From what I've read, it seems like there are two types of isospin: the strong and the weak. I guess this means that leptons have no strong isospin, but they do have weak isospin. Am I right?
I am a bit confused because my particle physics lecturer mentioned that the weak interaction does not conserve the third component of isospin. But he did not say that he was referring to the strong one specifically. As an example, he used beta decay, where from -1/2 (neutron) it goes to 1/2 (proton) (He assumed that the electron and the antineutrino have 0). I guess he was speaking about the strong isospin, right?
Since, although I'm struggling to find somewhere where this is stated (I would very much appreciate it if someone could link me to a source), I had written in a loose sheet of paper long ago that the electron, the muon and the tau have -1/2 value of the third component of the weak isospin. And the corresponding neutrinos have +1/2. This means that beta decay conserves the third component of weak isospin, since -1/2 -> 1/2 -1/2 -1/2 = -1/2.
Could someone tidy up my loose ideas into a more stable general statement of the above?
Best Answer
The word "isospin" is overloaded.
Strong isospin: From what I've seen, the word "isospin" is most often used in this sense. It refers to the approximate symmetry between up and down quarks, which would be an exact symmetry if the electromagnetic and weak interactions were ignored and if their mass terms were equal. This isospin is an approximate global symmetry (not a gauge symmetry) of QCD. I don't know if the term "strong isospin" is standard, but I'll follow the OP's lead and use it here to help distinguish it from the other usage of the word "isospin"...
Weak isospin: In the Standard Model (ignoring neutrino masses here), the $SU(2)_L\times U(1)_Y$ electroweak gauge group acts differently on the left-handed and right-handed parts of the spinor fields. Only the left-handed parts carry non-zero $SU(2)_L$ charge. The left-handed parts come in $SU(2)_L$ doublets. One example is $$ \{\text{up quark},\text{ down quark}\}_L, \tag{1} $$ and another example is $$ \{\text{electron},\text{ electron neutrino}\}_L. \tag{2} $$ I'm using the subscript $L$ as a reminder that only the left-handed parts of these fields are involved in these doublets. In contrast, the right-handed parts are all singlets under $SU(2)_L$, with various charges ("hypercharges") under $U(1)_Y$. The term "weak isospin" is sometimes used in reference to how things are grouped according to the $SU(2)_L$ gauge symmetry.

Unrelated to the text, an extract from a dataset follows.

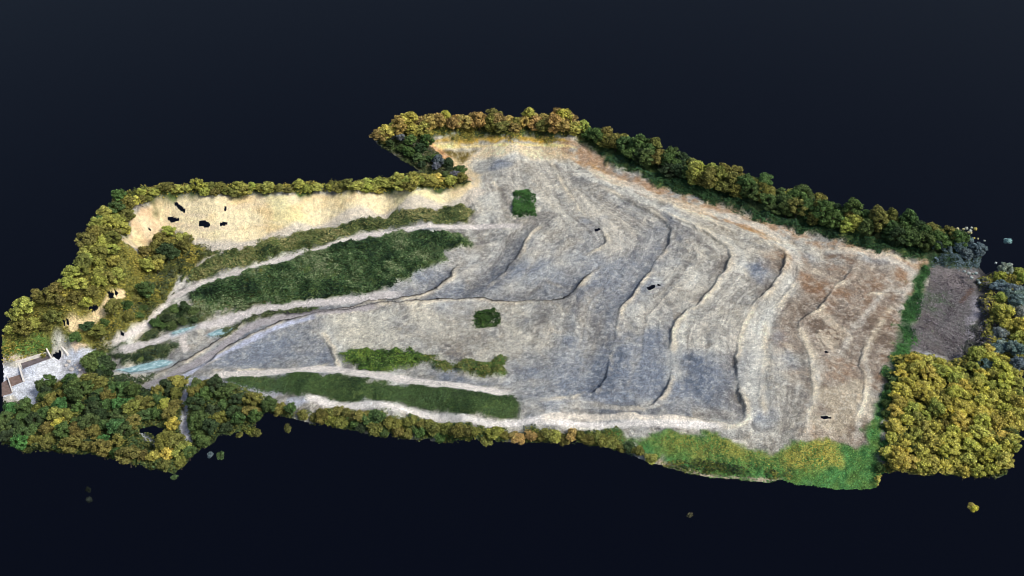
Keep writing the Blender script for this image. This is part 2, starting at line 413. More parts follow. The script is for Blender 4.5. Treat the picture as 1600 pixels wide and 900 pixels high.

The fact that both usages of the word "isospin" involve an $\{$up quark, down quark$\}$ pair can be confusing. To help underscore the difference between them, note that if the s-quark had the same mass as the u- and d-quarks, and if we again ignore the EM and weak interactions and mass-differences, then "strong isospin" would be an $SU(3)$ global symmetry rather than $SU(2)$. In contrast, the $SU(2)_L$ gauge interaction remains $SU(2)$ and acts only on the left-handed components of the fermion fields.
Beta decay does not conserve strong isospin: a neutron ($udd$) changes to a proton ($uud$), and the emerging electron and neutrino do not involve quarks. Strong isospin is an approximate symmetry of quark flavors, by definition, so the electron and neutrino have zero isospin by this definition. Strong isospin is only an approximate symmetry, ignoring the weak interaction (among other things).
In contrast, "weak isospin" is a gauge symmetry and is therefore exact by definition. (A gauge symmetry is just a redundancy in the relationship between field operators and observables.) Since an up quark (or a down quark, or an electron) is a superposition of both left- and right-handed components, it would not be strictly correct to talk about the "weak isospin" of an up quark (or down quark, or electron). For that to make sense, we need to specify whether we're talking about the left-handed or the right-handed component. Roughly speaking, the decay $udd\rightarrow uud + e + \nu$ involves only the left-handed component of the decaying $d$ quark.